No- closer inspection yielded multiple termite holes. I hoped fervently that none of them had gotten to snacking on the table or the cabinetry and threw the thing out the back door, cursing mildly as I stepped in a puddle of water. What’s this? A leak under the sink, bien sûr. The plumber had just spent two whole days here fixing the sink and toilets, and here is the result: Lake Tengrela transported to my kitchen.

I mopped up and stuck a bucket under the trap. That was VERY brave of me, as I live in dread of the giant roaches under the sink. I usually only open the cabinet if I have a can of bug spray with me or one of the cats as a bodyguard. But I was rewarded with only ants, which I can bear. But they have invaded the walls. I think they are eating the wiring. That could explain why our electrical system bursts into flame regularly. The ants and the leaking roof could both be causing that. Severin’s bedroom has a huge leak in the corner, as does the storeroom. The later is more serious, as the fuse box for the whole house is there. (I took a photo of the fusebox so that I could post it so you could all see that I'm not some completely hyper-perfectionist, delusional, depressive, paranoid lunatic. But Blogger isn't letting me post pics today for some mysterious reason. Conspiracy!!!!!)

Will the owner fix any of this? No. Have we tried to? Yes, but it’s useless. The roofer comes, but two days later, the whole mess is leaking again. The same for the plumbing and electricity.

And the car is definitely falling apart. I tried to put the Toyota into gear yesterday, and it wouldn’t budge. At first I thought maybe one of the kids had sabotaged it. I had told them last night that we were going to church Sunday morning and they were less than thrilled. And I know they’ve seen heaps of films where the clever protagonist rips off the distributor cap to prevent the bad guys from making a vehicular getaway (The Sound of Music springs to mind. ) But no, Hassan the garage guy has just informed me that the clutch has a problem. An expensive problem, of course. We had him “fix” the problem and we have just been out for a test drive. In first gear the whole truck shudders like an elephant with malaria, in second it jumps and howls like a snakebit hippo. It runs pretty well in third, which is good, because I am fresh out of bizarre metaphors.

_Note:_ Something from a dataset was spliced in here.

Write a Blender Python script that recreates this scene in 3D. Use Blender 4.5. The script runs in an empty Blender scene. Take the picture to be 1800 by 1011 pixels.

Trying to leave the house and go for a swim, JP noticed that the front door lock is nearly broken. The lock on our house in France is 100 years old and it works just dandy. What IS it about this place?

One theory could be that a European lifestyle is completely incompatible with the West African eco-system - that maybe the habits of living that developed there do not translate well. Maybe running water, electricity and locked doors just shouldn’t be here.

Then again, it could be that JP offended some bush spirit while he was out doing research and now we are CURSED. That seems much more likely.


Samantha said...

Wow, sometimes bad things really DO come in multiples, huh?

BurkinaMom said...

Yeah- I was amazed to get to the end of the day with all my limbs intact.